PURCHASE A RURAL HOME WITH NO MONEY DOWN

  • Special low rates for qualified borrowers
  • 100% financing – no down payment
  • Seller credits may help pay for closing fees
  • Potentially roll closing fees into your monthly payment

FAQs: U.S. Department of Agriculture (USDA)

SINGLE FAMILY HOME LOAN GUARANTEES

What does this program do?

This program helps approved lenders make 100 percent-financed, no-money-down mortgage loans to eligible low- and moderate income applicants. 

Backed by USDA Rural Development, the 90 percent loan note guarantee encourages lender participation by helping them minimize risk. 

With a Single Family Housing Guaranteed Loan, applicants can buy an existing home (including the cost of rehabilitating, improving, or relocating the dwelling) or they can build new. The home must be used as their primary residence, and must be modest, decent, safe, and sanitary. 
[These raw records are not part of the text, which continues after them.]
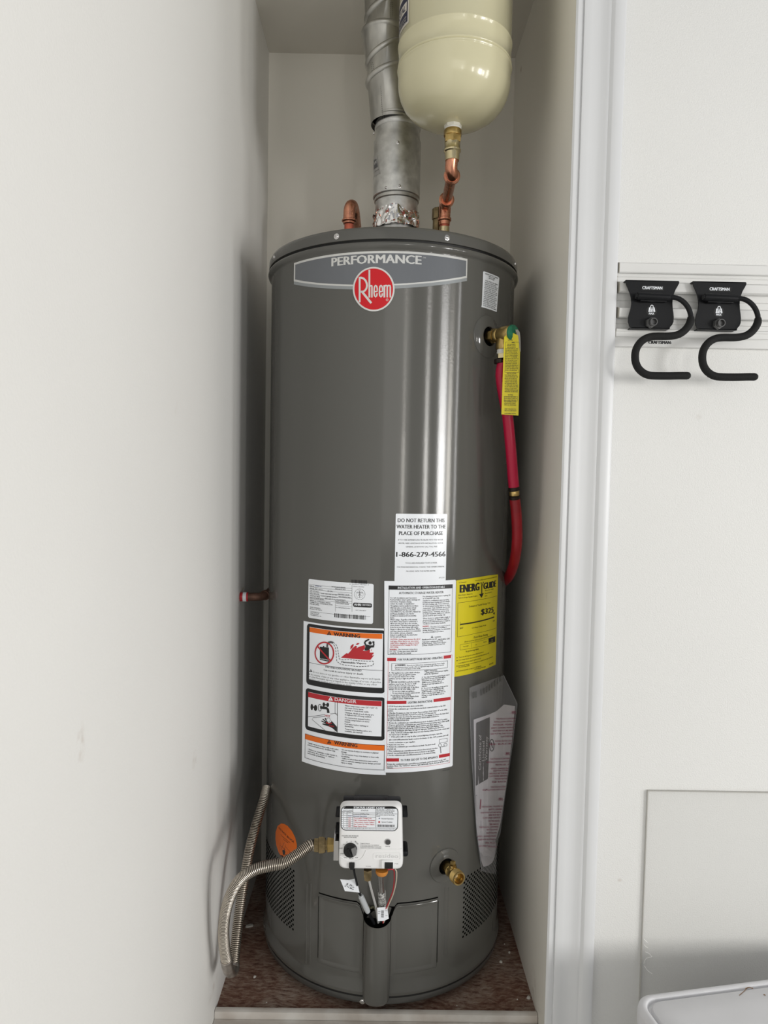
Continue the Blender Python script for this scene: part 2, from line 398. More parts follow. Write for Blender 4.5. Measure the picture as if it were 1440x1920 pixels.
class Print:
    """flat shapes on a surface, authored in coordinates of an enlarged crop: px = ox + x/s"""
    def __init__(s, surf, ox, oy, sc, dep=1.41, base=0.0003, lay=0.00014):
        s.surf, s.ox, s.oy, s.sc, s.base, s.lay = surf, ox, oy, sc, base, lay
        s.k = dep / F / sc; s.mb = []; s.mats = []
        s.v = []; s.f = []; s.m = []
    def P(s, x, y): return s.surf.inv(s.ox + x / s.sc, s.oy + y / s.sc)
    def mi(s, mt):
        if mt not in s.mats: s.mats.append(mt)
        return s.mats.index(mt)
    def raw(s, vs, fs, mt, L, n0=0):
        b = len(s.v); k = s.mi(mt); s.v += [(p[0], p[1], L + (.25 * (i // n0) if n0 else 0)) for i, p in enumerate(vs)]
        for f in fs: s.f.append([b + i for i in f]); s.m.append(k)
    def polyuv(s, pts, mt, L=1):
        tri = tessellate_polygon([[Vector((p[0], p[1], 0)) for p in pts]])
        s.raw(pts, [list(t) for t in tri], mt, L)
    def poly(s, pts, mt, L=1): s.polyuv([s.P(*p) for p in pts], mt, L)
    def corners(s, x0, y0, x1, y1):
        ym = (y0 + y1) / 2
        u0 = s.P(x0, ym)[0]; u1 = s.P(x1, ym)[0]
        return u0, u1, s.P(x0, y0)[1], s.P(x0, y1)[1]
    def rect(s, x0, y0, x1, y1, mt, L=1, rad=0):
        u0, u1, v0, v1 = s.corners(x0, y0, x1, y1)
        r = rad * s.k
        if r <= 0: pts = [(u0, v0), (u0, v1), (u1, v1), (u1, v0)]
        else:
            pts = []
            for (cx, cy, a) in ((u0 + r, v0 - r, PI / 2), (u0 + r, v1 + r, PI), (u1 - r, v1 + r, 1.5 * PI), (u1 - r, v0 - r, 0)):
                for i in range(5): pts.append((cx + r * math.cos(a + i * PI / 8), cy + r * math.sin(a + i * PI / 8)))
        s.polyuv(pts, mt, L)
    def frame(s, x0, y0, x1, y1, w, mt, L=1):
        u0, u1, v0, v1 = s.corners(x0, y0, x1, y1); w *= s.k
        for a in ((u0, u1, v0, v0 - w), (u0, u1, v1 + w, v1), (u0, u0 + w, v0, v1), (u1 - w, u1, v0, v1)):
            s.polyuv([(a[0], a[2]), (a[0], a[3]), (a[1], a[3]), (a[1], a[2])], mt, L)
    def hline(s, x0, y, x1, w, mt, L=1):
        u0, v = s.P(x0, y); u1 = s.P(x1, y)[0]; w *= s.k / 2
        s.polyuv([(u0, v + w), (u0, v - w), (u1, v - w), (u1, v + w)], mt, L)
    def stroke(s, pts, w, mt, L=1):
        q = [Vector(s.P(*p)) for p in pts]; w *= s.k / 2
        closed = (q[0] - q[-1]).length < 1e-7 and len(q) > 2
        A = []; B = []
        for i in range(len(q)):
            a = q[i - 1] if i > 0 else (q[-2] if closed else q[0]); b = q[i + 1] if i < len(q) - 1 else (q[1] if closed else q[-1])
            d = (b - a); d = d.normalized() if d.length > 0 else Vector((1, 0)); n = Vector((-d.y, d.x))
            A.append(q[i] + n * w); B.append(q[i] - n * w)
        n = len(q)
        s.raw([tuple(p) for p in A + B], [[i, i + 1, n + i + 1, n + i] for i in range(n - 1)], mt, L)
    def ellipse(s, cx, cy, rx, ry, mt, L=1, n=40):
        s.poly([(cx + rx * math.cos(2 * PI * i / n), cy + ry * math.sin(2 * PI * i / n)) for i in range(n)], mt, L)
    def ring(s, cx, cy, rx, ry, w, mt, L=1, n=40, dash=False):
        P = [(cx + rx * math.cos(2 * PI * i / n), cy + ry * math.sin(2 * PI * i / n)) for i in range(n + 1)]
        if not dash: s.stroke(P, w, mt, L)
        else:
            for i in range(0, n, 2): s.stroke(P[i:i + 2], w, mt, L)
    def text(s, t, x0, y, x1, h, mt, L=1, bold=0.0, x1y=None, rot=0.0, ital=0.0):
        """baseline starts at (x0, y), fitted to end at x1 when given; cap height h"""
        vs, fs, w = glyphs(t, bold)
        if not vs: return
        u0, v0 = s.P(x0, y); hh = h * s.k; sy = hh / CAPH
        if x1 is None: sx = sy
        else:
            u1, v1 = s.P(x1, y if x1y is None else x1y)
            if x1y is None: v1 = v0
            sx = math.hypot(u1 - u0, v1 - v0) / w; rot = math.atan2(v1 - v0, u1 - u0)
        c, n = math.cos(rot), math.sin(rot)
        s.raw([(u0 + (a * sx + ital * b * sy) * c - b * sy * n, v0 + (a * sx + ital * b * sy) * n + b * sy * c) for a, b in vs], fs, mt, L, _n0.get(id(vs), 0))
    def ctext(s, t, xc, y, h, mt, L=1, bold=0.0, wmul=1.0):
        vs, fs, w = glyphs(t, bold); u0, v0 = s.P(xc, y); sy = h * s.k / CAPH; sx = sy * wmul
        s.raw([(u0 + (a - w / 2) * sx, v0 + b * sy) for a, b in vs], fs, mt, L)
    def lines(s, rows, x0, y0, dy, h, x1, mt, L=1, bold=0.0):
        """rows: strings; each fitted proportionally: longest reaches x1"""
        bold = max(bold, 0.03); h *= 1.14
        ws = [glyphs(r, bold)[2] if r else 0 for r in rows]; mx = max(ws)
        for i, r in enumerate(rows):
            if r: s.text(r, x0, y0 + i * dy, x0 + (x1 - x0) * ws[i] / mx, h, mt, L, bold)
    def barcode(s, x0, y0, x1, y1, mt, L=1, n=34, seed=1):
        rnd = random.Random(seed); u0, u1, v0, v1 = s.corners(x0, y0, x1, y1)
        x = 0; segs = []
        for i in range(n):
            w = rnd.choice((1, 1, 2, 3)); segs.append((x, x + w)); x += w + rnd.choice((1, 1, 2))
        for a, b in segs:
            a = u0 + (u1 - u0) * a / x; b = u0 + (u1 - u0) * b / x
            s.polyuv([(a, v0), (a, v1), (b, v1), (b, v0)], mt, L)
    def alert(s, xc, yb, h, mt, mt2, L=1):
        w = h * 0.58; s.poly([(xc - w, yb), (xc + w, yb), (xc, yb - h)], mt, L)
        s.poly([(xc - h * .07, yb - h * .62), (xc + h * .07, yb - h * .62), (xc + h * .05, yb - h * .26), (xc - h * .05, yb - h * .26)], mt2, L + 1)
        s.poly([(xc - h * .06, yb - h * .18), (xc + h * .06, yb - h * .18), (xc + h * .06, yb - h * .07), (xc - h * .06, yb - h * .07)], mt2, L + 1)
    def build(s, name, parent=None, label=None):
        bm = bmesh.new(); vv = [bm.verts.new(p) for p in s.v]
        for f, k in zip(s.f, s.m):
            try:
                fc = bm.faces.new([vv[i] for i in f]); fc.material_index = k
            except ValueError: pass
        if isinstance(s.surf, Cyl):
            us = [p[0] for p in s.v]; lo, hi = min(us), max(us); st = 0.008; u = (math.floor(lo / st) + 1) * st
            while u < hi:
                g = [f for f in bm.faces if min(v.co.x for v in f.verts) < u - 1e-6 and max(v.co.x for v in f.verts) > u + 1e-6]
                if g:
                    gs = set(g); 
                    for f in g: gs.update(f.verts); gs.update(f.edges)
                    bmesh.ops.bisect_plane(bm, geom=list(gs), plane_co=(u, 0, 0), plane_no=(1, 0, 0), dist=1e-7)
                u += st
        for v in bm.verts: v.co = s.surf.fwd(v.co.x, v.co.y, s.base + s.lay * v.co.z)
        me = bpy.data.meshes.new(name); bm.to_mesh(me); bm.free()
        for mt in s.mats: me.materials.append(mt)
        # make every face look outward
        bm = bmesh.new(); bm.from_mesh(me)
        for f in bm.faces:
            c = f.calc_center_median()
            n = (Vector((c.x - s.surf.cx, c.y - s.surf.cy, 0)) if isinstance(s.surf, Cyl) else s.surf.N)
            if f.normal.dot(n) < 0: f.normal_flip()
        bm.to_mesh(me); bm.free()
        o = bpy.data.objects.new(name, me); COL.objects.link(o)
        if parent: attach(o, parent)
        if label: o['label'] = label
        return o

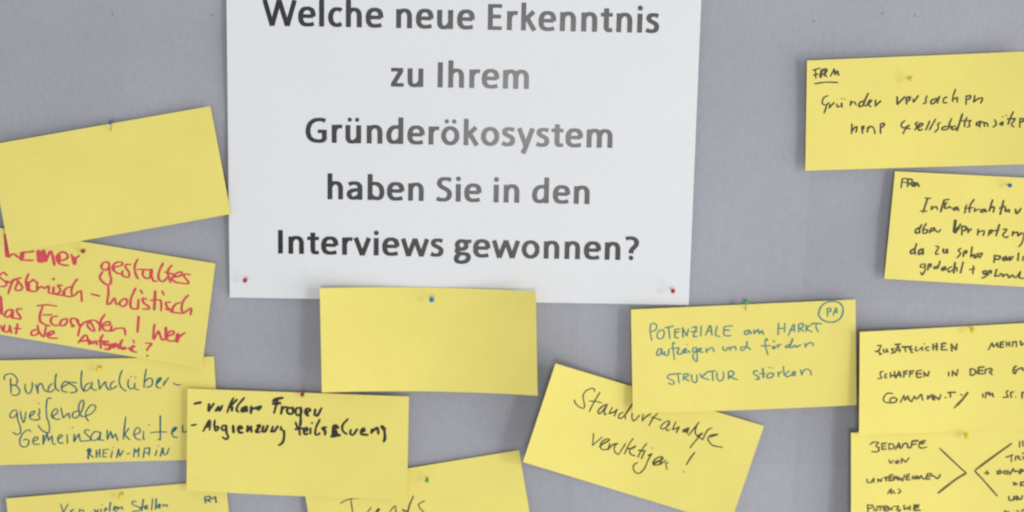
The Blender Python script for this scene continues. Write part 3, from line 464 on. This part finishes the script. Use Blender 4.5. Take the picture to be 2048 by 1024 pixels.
# ------------------------------------------------------------------ pins
def pin(label, sheet, px, py, dia_px, m, base=None, stand=.0105):
    hs = sheet.hp(px, py)
    head = at(px, py, hs + stand)
    if base: foot = at(base[0], base[1], sheet.hp(*base))
    else: foot = Vector((head.x + random.uniform(-.0006, .0006), -hs, head.z + random.uniform(-.0004, .0008)))
    r = dia_px * .5 * DIST / F_PX
    root = bpy.data.objects.new('pin', None); COL.objects.link(root); root.location = foot
    tag(root, label, 'pin', 'round headed pins')
    ax = (head - foot).normalized(); q = Vector((0, 0, 1)).rotation_difference(ax)
    vs = []; fs = []; nu, nv = 20, 12; hc = head - foot
    for j in range(nv + 1):
        th = math.pi * j / nv
        for i in range(nu):
            ph = math.tau * i / nu
            vs.append(hc + q @ Vector((math.sin(th) * math.cos(ph) * r, math.sin(th) * math.sin(ph) * r, math.cos(th) * r * .95)))
    for j in range(nv):
        for i in range(nu):
            a = j * nu + i; b = j * nu + (i + 1) % nu; fs.append((a, a + nu, b + nu, b))
    link('head', vs, fs, MAT[m], root)
    vs = []; fs = []; rn = .00042; tip = -ax * .006
    for t, rr in ((hc, rn), (-ax * .004, rn), (tip, rn * .1)):
        for i in range(8):
            a = i * math.tau / 8; vs.append(t + q @ Vector((math.cos(a) * rr, math.sin(a) * rr, 0)))
    for j in range(2):
        for i in range(8):
            a = j * 8 + i; b = j * 8 + (i + 1) % 8; fs.append((a, b, b + 8, a + 8))
    link('needle', vs, fs, MAT['steel'], root)
pin('red round pin in the lower left corner of the poster', poster, 490, 561, 9.5, 'pin_red', stand=.012)
pin('red round pin in the lower right corner of the poster', poster, 1346, 582, 9.5, 'pin_red', stand=.013)
pin('bright blue pin in the blank card under the poster', cD, 863.5, 599.5, 11, 'pin_blue', stand=.0135)
pin('blue pin on the top edge of the blank tilted card', cA, 220.5, 245.5, 8, 'pin_navy', base=(222, 261))
pin('dark red pin above the crimson handwriting', cB, 166, 502.5, 9, 'pin_dark', stand=.005)
pin('yellow pin in the card about Bundesland', cC, 196.5, 739, 10.5, 'pin_yellow')
pin('red pin on the top edge of the card with black marker text', cE, 605, 789, 8.5, 'pin_dark', base=(605, 795), stand=.006)
pin('yellow pin in the bottom left card, above its teal writing', cF, 240.5, 993, 10, 'pin_yellow')
pin('green pin in the card reading Trends', cG, 854, 961, 8.5, 'pin_green', stand=.009)
pin('green pin on the top edge of the card in green capitals', cI, 1491.5, 604.5, 11, 'pin_green', base=(1492, 620), stand=.007)
pin('yellow pin at the top of the card with dark capitals', cJ, 1946, 660.5, 11, 'pin_yellow')
pin('yellow pin at the top of the card with arrow lines', cK, 1934, 872.5, 11, 'pin_yellow', stand=.008)
pin('yellow pin in the topmost right card', cL, 1822, 157.5, 10.5, 'pin_yellow')
pin('pale blue pin at the right edge, in the card with four text lines', cM, 2020, 371, 8.5, 'pin_navy', stand=.008)
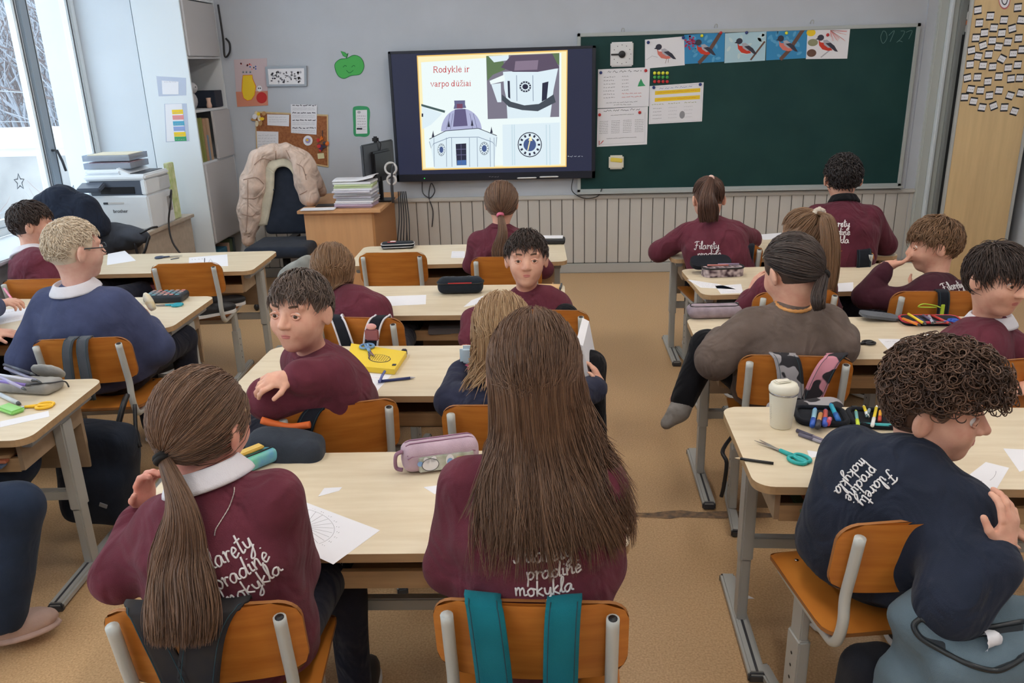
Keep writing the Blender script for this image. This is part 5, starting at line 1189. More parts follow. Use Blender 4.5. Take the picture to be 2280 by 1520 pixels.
f.sheet([(578, 208), (858, 202), (860, 340), (590, 342)], fr, .018); f.poly([(596, 224), (842, 218), (844, 326), (606, 328)], PAPER, 1)
R = random.Random(4)
for i in range(60): x, y = R.uniform(620, 826), R.uniform(240, 316); f.ell(x, y, R.uniform(3, 9), R.uniform(4, 9), [INK, LGREY, flat('mid_grey', (116, 116, 122))][i % 3], 2, 7)
f.b.build('framed_photo', label='silver framed black and white group photo on the wall', cat='framed photo')
f = LW(); AP = flat('paper_green', (84, 180, 96)); APD = flat('dark_green_line', (44, 120, 70))
ap = [p[:2] for p in spline([(1050, 195, 0), (1085, 158, 0), (1130, 152, 0), (1180, 130, 0), (1228, 150, 0), (1248, 205, 0), (1222, 258, 0), (1160, 268, 0), (1110, 288, 0), (1068, 262, 0)], 4, True)]
f.sheet(ap, AP, .002); f.line(ap, 4, APD, 1, True); lf = [(1090, 102), (1118, 112), (1136, 128), (1130, 146), (1106, 134)]; f.sheet(lf, AP, .002, 1); f.line(lf, 3, APD, 2, True); f.line([(1140, 116), (1128, 152)], 5, APD, 2)
f.line([p[:2] for p in spline([(1128, 232, 0), (1150, 250, 0), (1176, 232, 0)], 5)], 4, APD, 2)
for x in (1118, 1176): f.line([p[:2] for p in spline([(x-12, 212, 0), (x, 200, 0), (x+12, 206, 0)], 4)], 4, APD, 2)
f.b.build('paper_apple', label='smiling green paper apple on the wall left of the screen', cat='decoration')
f = LW(); o = [p[:2] for p in spline([(1172, 500, 0), (1185, 478, 0), (1230, 474, 0), (1275, 482, 0), (1288, 520, 0), (1282, 600, 0), (1286, 660, 0), (1262, 682, 0), (1220, 680, 0), (1180, 672, 0), (1176, 600, 0)], 4, True)]
f.sheet(o, GREENI, .002); f.poly([(1192, 502), (1268, 500), (1270, 660), (1194, 662)], PAPER, 1)
for i in range(6): f.scrawl(1204, 545+18*i, 55, -7, INK, 2, 90+i, 2)
f.rect(1198, 622, 1236, 634, INK, 2); f.ell(1214, 516, 12, 9, LGREY, 2)
f.b.build('reward_chart', label='tall white list in a wavy green border left of the screen', cat='poster')
CORK = mat('cork', (170, 112, 76), .9, .1, var=.25, vscale=60, col2=(140, 88, 58))
f = LW(YW-.004); b = f.b
f.sheet([(512, 512), (1000, 538), (1004, 884), (524, 800)], CORK, .004)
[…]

This program is not restricted to first-time home buyers. 

Who can apply?

Applicants must:

  • Have a household income that does not exceed 115 percent of the median household income of the area in which the eligible house is located.
  • Agree to occupy the dwelling as their primary residence
  • Be a U.S. citizen, U.S. non-citizen national, or qualified alien as defined in Public Law 104 – 193, Subtitle A, Sections 401 – 404, available at this link: https://go.usa.gov/xtduS
  • Be unable to get conventional financing with no private mortgage insurance (PMI)
  • Not be suspended or debarred from participation in federal programs
What types of properties are eligible?
  • Must be located in an eligible rural area (a property eligibility map is available at this link: https://go.usa.gov/xtdJj)
  • Must be a single-family dwelling (this includes detached, attached, Planned Urban Development (PUD), condominiums, modular, and manufactured homes)
  • Existing dwellings must meet U.S. Housing and Urban Development (HUD) standards found in its Single Family Housing Policy Handbook 4000.1 (available at this link: https://go.usa.gov/xtdSt)
  • There is no set maximum purchase price. Loans are based on an applicant’s repayment ability
  • There are no set acreage limits, although acreage must be considered common for the area 
  • There are no “seasoning” requirements. This means that, provided they are otherwise eligible, “flipped” properties are allowed
What are some primary applicant qualifications?
  • Income: Borrowers must demonstrate stable and dependable income for repayment qualification. Minimum income history requirements depend on the income source.
  • Assets: No down payment or reserves are required.
  • Credit: Although there is no set credit score requirement, applicants must demonstrate a willingness and ability 
  • to repay debts. Lenders can assess alternative credit for applicants with no traditional credit.
  • Monthly housing payment: Adjusting for eligible compensation factors, total payment (principal, interest, taxes, 
  • insurance, Home Owners’ Association dues, and Rural Development’s annual fee) cannot exceed 29 percent of the
  • applicant(s) gross monthly income.
  • All monthly debt payments shown on the applicant(s) credit report – including the proposed new mortgage payment – cannot exceed 41 percent of the applicant(s) gross monthly income, adjusting for eligible compensating factors.
  • Seller (or interested party) contributions cannot exceed 6 percent of the sales price.
  • There is no limit on the amount of gift funds an applicant can use.
How are the loans structured, and how can funds be used?
  • Eligible buyers can purchase an existing, eligible dwelling, or build new using the USDA Combination Construction-to-Permanent (Single Close) Loan Program (available at this link: https://go.usa.gov/xtfbe (PDF).
  • Current USDA Rural Development borrowers can take advantage of lower rates by using one of RD’s refinance options. Information is available at this link: https://go.usa.gov/xzwQC (PDF)
  • The interest rate is negotiated between the applicant and the lender, and must be a 30-year fixed rate.
  • Program lending extends to 100 percent of the property’s appraised value, not the purchase price. Thus, borrowers potentially can include closing costs and home repair expenses into the financing.
  • In addition to closing costs and eligible repairs, funds can be used for reasonable and customary expenses associated with the purchase, including items such as utilities connection fees, tax and insurance escrows, essential household equipment, and site preparation.